The majority of job losses have impacted young people (Alamy)

3 min read

Labour has warned of an impending “jobs crisis” facing young people as new stats show that almost 90% of job losses in the past year affected people aged 35 and under.

Fresh figures from the Office for National Statistics (ONS) found that between February 2020 and February 2021, 693,000 fewer people were in paid employment in the UK.

Around 63% (437,000) of those who lost their jobs were under 25, while a further 25% were aged 25 to 34 (174,000).

Those in higher age brackets accounted for just over 16% of the figure, with only 109,000 35- to 49-year-olds losing their jobs, and just 5,000 over 65s.

The number of 50- to 64-year-olds in paid employment, meanwhile, rose by 32,000 over the same period.

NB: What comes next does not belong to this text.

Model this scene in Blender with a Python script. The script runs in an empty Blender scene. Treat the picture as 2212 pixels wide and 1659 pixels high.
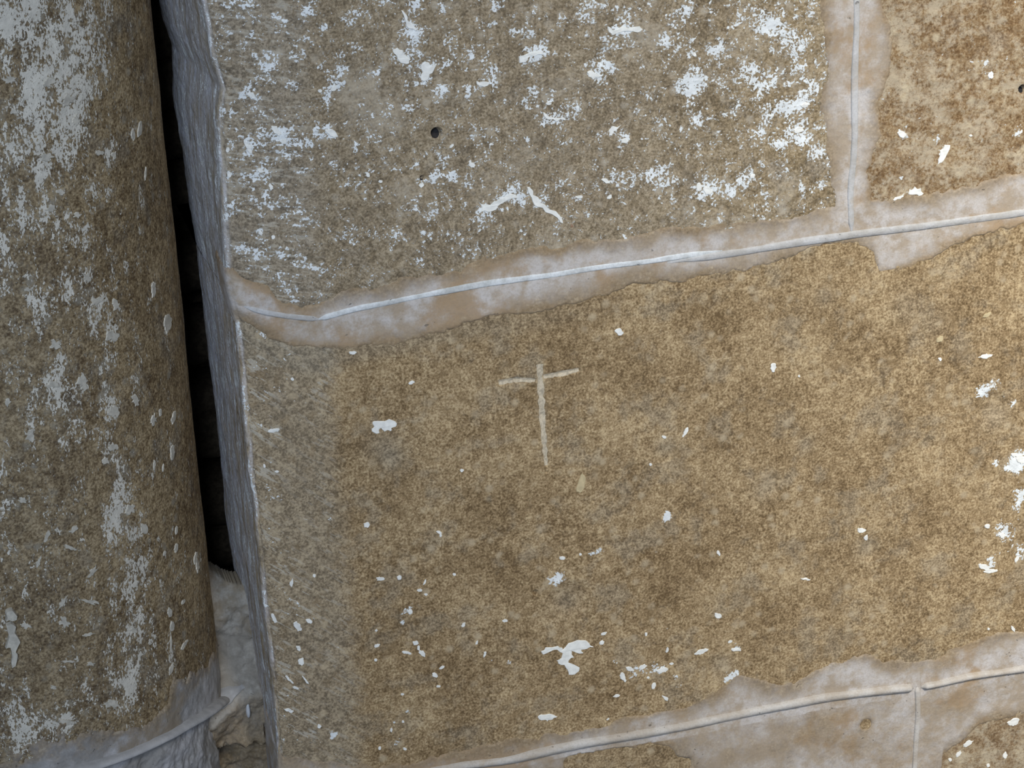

Labour’s shadow work and pensions secretary Jonathan Reynolds said the figures “confirm yet again that our young people are facing a jobs crisis” as he urged the government to do more to tackle the issue. 

“Government schemes to address unemployment simply do not go far enough. Almost 90 per cent of the people who have lost their jobs are under 35, yet the Government’s struggling Kickstart scheme has created just 4,000 jobs,” he said. 

“Our young people deserve so much better - Labour’s ‘Jobs Promise’ would guarantee young people out of education or work for six months a training or job placement."

The ONS figures also revealed that over half (53%) of all job losses were attributed to employees working inhospitality, while around 18% were in the wholesale and retail trade sector.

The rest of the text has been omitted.